## Your instructions
Single out the lines that include the word "scene". Copy them.

## Data block

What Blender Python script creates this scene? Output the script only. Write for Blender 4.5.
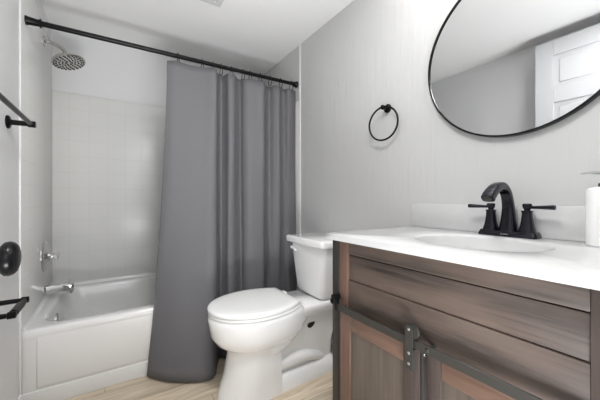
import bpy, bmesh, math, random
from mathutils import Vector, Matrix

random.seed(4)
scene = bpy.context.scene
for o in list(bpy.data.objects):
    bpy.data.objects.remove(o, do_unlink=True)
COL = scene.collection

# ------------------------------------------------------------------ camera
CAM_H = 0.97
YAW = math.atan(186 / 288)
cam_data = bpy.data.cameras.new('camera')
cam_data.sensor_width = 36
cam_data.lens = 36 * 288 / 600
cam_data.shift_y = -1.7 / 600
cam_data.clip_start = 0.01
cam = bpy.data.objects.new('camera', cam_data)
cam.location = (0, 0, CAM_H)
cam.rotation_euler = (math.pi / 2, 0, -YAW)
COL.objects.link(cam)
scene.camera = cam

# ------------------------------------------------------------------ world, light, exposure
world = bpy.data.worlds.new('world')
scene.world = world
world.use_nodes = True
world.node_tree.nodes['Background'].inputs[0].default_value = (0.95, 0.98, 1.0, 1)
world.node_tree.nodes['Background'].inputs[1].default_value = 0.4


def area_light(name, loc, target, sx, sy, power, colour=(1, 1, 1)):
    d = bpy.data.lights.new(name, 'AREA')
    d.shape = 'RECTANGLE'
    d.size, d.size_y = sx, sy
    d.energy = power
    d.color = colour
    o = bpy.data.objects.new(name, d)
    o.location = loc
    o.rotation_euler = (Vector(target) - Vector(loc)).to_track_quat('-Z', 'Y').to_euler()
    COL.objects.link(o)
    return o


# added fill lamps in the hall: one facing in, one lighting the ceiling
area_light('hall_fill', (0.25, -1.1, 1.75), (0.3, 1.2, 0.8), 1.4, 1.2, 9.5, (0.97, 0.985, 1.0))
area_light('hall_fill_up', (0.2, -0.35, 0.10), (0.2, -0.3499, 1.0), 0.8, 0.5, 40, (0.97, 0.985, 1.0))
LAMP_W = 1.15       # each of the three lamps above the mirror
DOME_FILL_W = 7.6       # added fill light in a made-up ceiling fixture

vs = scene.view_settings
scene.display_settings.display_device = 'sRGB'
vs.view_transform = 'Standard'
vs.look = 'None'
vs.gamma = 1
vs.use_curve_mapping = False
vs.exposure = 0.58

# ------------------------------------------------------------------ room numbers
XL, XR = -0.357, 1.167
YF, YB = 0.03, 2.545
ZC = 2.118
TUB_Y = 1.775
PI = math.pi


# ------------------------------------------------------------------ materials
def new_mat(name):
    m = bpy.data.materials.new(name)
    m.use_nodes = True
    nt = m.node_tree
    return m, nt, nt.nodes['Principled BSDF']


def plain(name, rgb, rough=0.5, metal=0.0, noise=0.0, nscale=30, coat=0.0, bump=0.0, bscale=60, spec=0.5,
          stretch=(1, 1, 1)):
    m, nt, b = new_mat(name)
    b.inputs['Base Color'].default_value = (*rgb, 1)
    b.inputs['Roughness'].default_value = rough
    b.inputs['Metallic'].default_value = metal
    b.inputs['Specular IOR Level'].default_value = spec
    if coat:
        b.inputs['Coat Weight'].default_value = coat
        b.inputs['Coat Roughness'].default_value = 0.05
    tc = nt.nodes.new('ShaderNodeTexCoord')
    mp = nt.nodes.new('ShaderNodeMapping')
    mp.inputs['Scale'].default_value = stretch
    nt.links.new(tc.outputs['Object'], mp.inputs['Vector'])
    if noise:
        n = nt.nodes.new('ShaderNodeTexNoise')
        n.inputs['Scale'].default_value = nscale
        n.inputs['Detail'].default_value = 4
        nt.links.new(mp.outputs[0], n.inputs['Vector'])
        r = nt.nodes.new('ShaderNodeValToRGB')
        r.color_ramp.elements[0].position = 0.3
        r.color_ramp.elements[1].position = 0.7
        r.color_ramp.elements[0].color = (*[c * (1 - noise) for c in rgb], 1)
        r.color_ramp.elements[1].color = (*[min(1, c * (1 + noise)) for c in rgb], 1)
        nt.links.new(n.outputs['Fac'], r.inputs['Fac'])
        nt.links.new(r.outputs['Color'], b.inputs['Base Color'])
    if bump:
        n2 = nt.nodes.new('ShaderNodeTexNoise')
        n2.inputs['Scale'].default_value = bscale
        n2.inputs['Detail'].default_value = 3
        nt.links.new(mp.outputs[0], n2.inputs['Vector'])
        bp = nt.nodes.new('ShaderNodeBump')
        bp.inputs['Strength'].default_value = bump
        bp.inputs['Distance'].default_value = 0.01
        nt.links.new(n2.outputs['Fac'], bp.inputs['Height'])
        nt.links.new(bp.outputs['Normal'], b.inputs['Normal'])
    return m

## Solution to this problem
What Blender Python script creates this scene? Output the script only. Write for Blender 4.5.
scene = bpy.context.scene
COL = scene.collection
scene.camera = cam
scene.world = world
vs = scene.view_settings
scene.display_settings.display_device = 'sRGB'